To someone who doesn’t know the first thing about Navajo life and traditions, the idea of Navajo corn sounds like it might refer to a particular approach to preparing corn. The truth of the matter is that the relationship between corn and the Navajo people is considerably more complicated than that. There is a great deal of fascinating information that highlights the long-standing role of corn in Navajo life and Navajo traditions.

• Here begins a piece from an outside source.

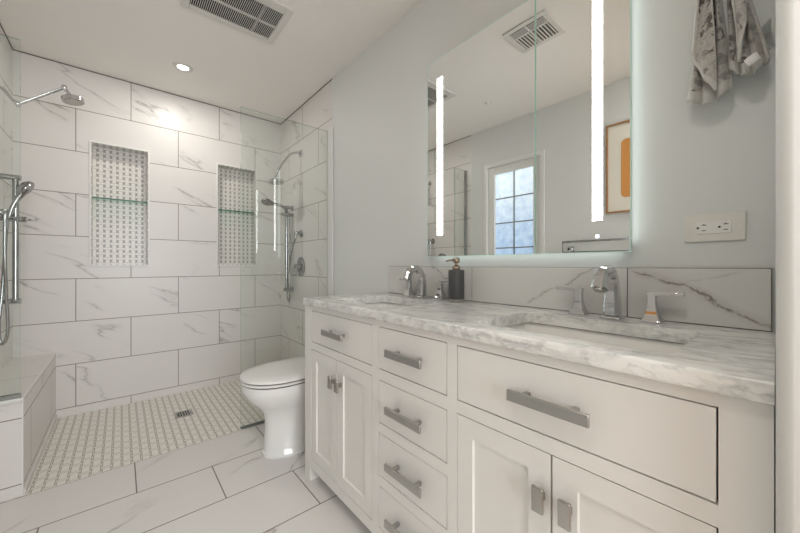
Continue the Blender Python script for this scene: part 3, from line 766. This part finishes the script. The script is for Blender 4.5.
def hand_shower(x, sg, y, z0, z1, head, label, hose, elbow, br):
    """x: bar position, sg: +1 when the wall lies towards -x"""
    wx = L+.002 if sg > 0 else W-.002
    t = thing('hand_shower', (wx, y, z0), label, 'shower', 'chrome hand showers on slide bars')
    bm = BM(); tube(bm, [(x, y, z0), (x, y, z1)], .0135, 16); obj('slide_bar', bm, ['shower_chrome'], t, smooth=True)
    for z in (z0, z1):
        bm = BM(); tube(bm, [(wx, y, z), (x+sg*.022, y, z)], .0155, 16); lathe(bm, [(.022, 0), (.022, .004)], (wx, y, z), 'x' if sg > 0 else '-x', 20); obj('bar_mount', bm, ['shower_chrome'], t, smooth=True)
    bm = BM(); tube(bm, [(x-sg*.060, y-.012, br), (x+sg*.045, y-.012, br)], .015, 14); tube(bm, [(x, y, br-.016), (x, y, br+.016)], .019, 16); tube(bm, [(x+sg*.040, y-.012, br), (x+sg*.062, y-.012, br-.002)], .006, 10)
    obj('sliding_holder', bm, ['shower_chrome'], t, smooth=True)
    a, b, c, ax = head
    bm = BM(); tube(bm, spline([a, b, c], 5), [.0095, .010, .0105, .011, .0115, .012, .0125, .014, .016, .018, .018], 14); obj('handle', bm, ['shower_chrome'], t, smooth=True)
    bm = BM(); lathe(bm, [(.012, -.024), (.036, -.017), (.048, -.006), (.048, .006), (.043, .010), (.01, .011)], Vector(c)+Vector(ax).normalized()*.0, ax, 32); h = obj('spray_head', bm, ['shower_chrome'], t, smooth=True)
    bm = BM(); lathe(bm, [(.038, .010), (.037, .013), (.005, .013)], c, ax, 28); obj('nozzle_plate', bm, ['shower_chrome'], h, smooth=True)
    bm = BM(); tube(bm, spline(hose, 8), .0075, 12); obj('hose', bm, ['shower_chrome'], t, smooth=True)
    bm = BM(); d = 'x' if sg > 0 else '-x'
    lathe(bm, [(.034, 0), (.034, .005), (.022, .010), (.016, .014), (.014, .055), (.010, .060)], (wx, elbow[0], elbow[1]), d, 28)
    ex = wx+sg*.050; tube(bm, [(ex, elbow[0], elbow[1]+.016), (ex, elbow[0], elbow[1]-.045)], .012, 14); obj('wall_outlet_elbow', bm, ['shower_chrome'], t, smooth=True)
    return t
hand_shower(-.459, 1, 2.85, .843, 1.548, [(-.486, 2.835, 1.300), (-.462, 2.835, 1.395), (-.418, 2.835, 1.490), Vector((.78, -.15, -.50))],
    'chrome hand shower on a slide bar on the left wall beside the bench',
    [(-.486, 2.835, 1.302), (-.492, 2.83, 1.20), (-.500, 2.82, .95), (-.513, 2.81, .70), (-.500, 2.80, .612), (-.478, 2.79, .68), (-.480, 2.77, .90), (-.482, 2.755, 1.10), (-.481, 2.75, 1.285)], (2.75, 1.335), 1.311)
hand_shower(1.145, -1, 2.94, .825, 1.572, [(1.162, 2.925, 1.50), (1.10, 2.915, 1.572), (.960, 2.90, 1.590), Vector((-.25, -.25, -.92))],
    'chrome hand shower on a slide bar behind the glass on the right wall',
    [(1.165, 2.925, 1.50), (1.170, 2.92, 1.30), (1.160, 2.91, .98), (1.150, 2.93, .78), (1.146, 2.885, .715), (1.142, 2.855, .79), (1.140, 2.85, 1.05), (1.146, 2.80, 1.20), (1.151, 2.75, 1.275)], (2.744, 1.325), 1.505)

def valve(wx, y, z, d, label):
    t = thing('shower_valve', (wx, y, z), label, 'shower valve', 'chrome shower valves')
    bm = BM(); lathe(bm, [(.084, 0), (.084, .004), (.076, .009), (.034, .011)], (wx, y, z), d, 40); obj('valve_plate', bm, ['shower_chrome'], t, smooth=True)
    bm = BM(); s = 1 if d == 'x' else -1; lathe(bm, [(.031, .010), (.028, .045), (.022, .050)], (wx, y, z), d, 28); obj('knob', bm, ['shower_chrome'], t, smooth=True)
    bm = BM(); box(bm, min(wx+s*.040, wx+s*.052), max(wx+s*.040, wx+s*.052), y-.009, y+.009, z-.072, z+.008); obj('lever', bm, ['shower_chrome'], t, bevel=.003)
valve(W-.002, 2.752, 1.033, '-x', 'round chrome valve with lever on the right shower wall above the toilet')
valve(L+.002, 2.60, 1.10, 'x', 'round chrome valve on the left shower wall, seen only in the mirror')

# ------------------------------------------------------------------ picture and towel rail on the left wall (seen in the mirror)
t = thing('framed_picture', (L, .65, 1.44), 'wood-framed picture with orange panel on the wall opposite the mirror', 'picture')
py0, py1, pz0, pz1 = .40, .895, 1.442, 2.115
bm = BM(); f = .012
for a in ((py0, py0+f, pz0, pz1), (py1-f, py1, pz0, pz1), (py0+f, py1-f, pz0, pz0+f), (py0+f, py1-f, pz1-f, pz1)): box(bm, L+.001, L+.022, *a)
obj('frame', bm, ['wood'], t)
bm = BM(); box(bm, L+.001, L+.010, py0+f, py1-f, pz0+f, pz1-f); obj('mat', bm, ['mat'], t)
bm = BM(); prism(bm, rrect(py0+.098, py1-.098, pz0+.11, pz1-.13, .03), L+.010, L+.0115, axis='x'); obj('artwork', bm, ['orange'], t)
t = thing('towel_rail', (L, .95, 1.14), 'rectangular chrome double towel rail below the framed picture', 'towel rail')
bm = BM(); x = L+.062
for z in (1.150, 1.238): box(bm, x-.004, x+.004, .62, 1.205, z-.0085, z+.0085)
for y in (.62, 1.197): box(bm, x-.004, x+.004, y, y+.008, 1.150, 1.238)
obj('rail', bm, ['shower_chrome'], t, bevel=.001)
for y in (.66, 1.155):
    bm = BM(); box(bm, L+.001, x-.003, y-.008, y+.008, 1.170, 1.190); box(bm, L+.001, L+.008, y-.020, y+.020, 1.158, 1.202); box(bm, x-.010, x-.003, y-.008, y+.008, 1.145, 1.19); obj('mount', bm, ['chrome'], t, bevel=.001)

# ------------------------------------------------------------------ hanging fleece towels, their hook rail, corner bracket
t = thing('hook_rail', (W, .10, 1.90), 'chrome hook rail on the wall above the outlet holding the two fleece cloths', 'hook rail')
bm = BM(); box(bm, W-.008, W-.0005, .03, .19, 1.89, 1.92); obj('plate', bm, ['chrome'], t, bevel=.001)
for y in (.065, .145):
    bm = BM(); tube(bm, spline([(W-.006, y, 1.905), (W-.05, y, 1.900), (W-.062, y, 1.915), (W-.062, y, 1.93)], 5), .004, 10); obj('hook', bm, ['chrome'], t, smooth=True)

def cloth(label, yc_t, yc_b, w_t, w_b, zt, zb, ph, flap, tagged):
    t = thing('hanging_cloth', (W-.05, yc_b, zb), label, 'cloth', 'leopard fleece cloths on the hook rail')
    NX, NZ = 49, 30; folds = 3
    def surf(u, v, off=0.0):
        wd = w_t+(w_b-w_t)*(v**1.25); yc = yc_t+(yc_b-yc_t)*v
        amp = .012-.003*v
        fold = math.sin(u*PI*2*folds+ph+v*1.2)
        y = yc+(.5-u)*wd+.0015*math.sin(u*19+ph+v*5)
        x = W-.056+amp*fold*(1-.15*v)+off
        z = zt+(zb-zt)*v - (.024*math.sin(u*PI)+.0015*math.sin(u*40+ph))*v**3
        return Vector((x, y, z))
    bm = BM(); g_ = [[bm.verts.new(surf(i/(NX-1), j/(NZ-1))) for i in range(NX)] for j in range(NZ)]
    for j in range(NZ-1):
        for i in range(NX-1):
            f_ = bm.faces.new([g_[j][i], g_[j][i+1], g_[j+1][i+1], g_[j+1][i]]); f_.smooth = True
            if j > NZ-4 or i < 3 or i > NX-4: f_.material_index = 1
    o_ = obj('cloth_body', bm, ['fleece', 'trim_fur'], t, smooth=True); s = o_.modifiers.new('solid', 'SOLIDIFY'); s.thickness = .006; s.offset = 0
    # folded-over front layer with a pale edge
    bm = BM(); NX2, NZ2 = 26, 24; g2 = []
    for j in range(NZ2):
        v = j/(NZ2-1); row = []
        for i in range(NX2):
            u = i/(NX2-1); uu = flap[0]+(flap[1]-flap[0])*u; vv = v*(flap[2]+(flap[3]-flap[2])*u)
            p = surf(uu, vv); p.x = W-.080-.006*math.sin(uu*9+v*3)-.006*v; row.append(bm.verts.new(p))
        g2.append(row)
    for j in range(NZ2-1):
        for i in range(NX2-1):
            f_ = bm.faces.new([g2[j][i], g2[j][i+1], g2[j+1][i+1], g2[j+1][i]]); f_.smooth = True
            if j > NZ2-3 or i < 2 or i > NX2-3: f_.material_index = 1
    o_ = obj('front_fold', bm, ['fleece', 'trim_fur'], t, smooth=True); s = o_.modifiers.new('solid', 'SOLIDIFY'); s.thickness = .006; s.offset = 0
    if tagged:
        bm = BM(); rs = []
        c = Vector((W-.092, yc_b-.006, zb-.004)); d = Vector((0, -.0100, .006)); e = Vector((0, -.004, -.009))
        for s_ in (-1, -.3, .4, 1): rs.append([c+d*s_+e*q_+Vector((.002*s_*s_+dx, 0, 0)) for q_, dx in ((-1, 0), (1, 0), (1, .001), (-1, .001))])
        rings(bm, rs); obj('care_label', bm, ['tag'], t)
    bm = BM(); tube(bm, [(W-.062, yc_t, zt-.01), (W-.062, yc_t+.004, zt+.03), (W-.062, yc_t, zt+.055), (W-.062, yc_t-.004, zt+.03), (W-.062, yc_t, zt-.01)], .0015, 6); obj('hanging_loop', bm, ['trim_fur'], t)
    return t
cloth('grey leopard fleece cloth with scalloped hem, the longer of the two hanging', .126, .1295, .026, .086, 1.86, 1.488, .4, (.05, .72, .72, .98), False)
cloth('grey leopard fleece cloth with white care label, the shorter beside it', .096, .056, .014, .064, 1.86, 1.530, 2.0, (.25, .9, .95, .55), True)

t = thing('corner_bracket', (W, .03, 1.60), 'small grey metal bracket at the wall corner behind the fleece cloths', 'bracket')
bm = BM(); prism(bm, [(W-.001, .060), (W-.001, .023), (1.135, .0215)], 1.615, 1.619); obj('plate', bm, ['trim'], t)
bm = BM(); box(bm, W-.004, W-.0005, .023, .058, 1.575, 1.615); obj('wall_flange', bm, ['vent'], t)
bm = BM(); lathe(bm, [(.003, 0), (.0025, .001)], (W-.004, .038, 1.586), '-x', 12); obj('screw', bm, ['slot'], t)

If you are going to study Navajo history and culture, you are also going to want to study Navajo corn. To that end, there are some fascinating pieces of information that you will want to learn about.

The Navajo And Corn

The relationship between the Navajo people and corn is one that stretches back hundreds and hundreds of years. Even today, corn is a prominent component to existing Navajo traditions. Certainly, corn is an important food staple to the Navajo tribe. However, there are several other elements to Navajo corn that should be kept in mind:

  • As mentioned before, corn is an important food item to the Navajo people. It is a staple to a number of Native American tribes. Corn is still planted every spring in large fields.
  • Corn is seen as far more than a simple symbol of food. It is also considered to be an important symbol of fertility, and even of life itself.
  • There are very few rites or ceremonies in which corn does not play a role of some kind.
  • In terms of corn and Navajo rituals/rites, the pollen of the corn is a great example of the importance of Navajo corn. After it has been dusted off the tassels, it is used as a means to bless in ceremonies. It is a prominent element in the subject of Navajo prayer.
  • Returning to the importance of corn as a food staple to the Navajo people, there are a variety of foods in which corn is the primary ingredient. These foods include kneel-down breads, blue-corn mush, dried-steamed corn, and roasted corn.
  • Corn is also prominent in the coming-of-age ceremony for a Navajo girl. When a Navajo girl comes of age, a massive cake made from corn is cooked underground. The pit in which the corn cake is cooked is circular, and it is lined with an assortment of corn husks.

These are just some of the important, fascinating facts about the Navajo people and corn. Certainly, there are many more examples out there for study.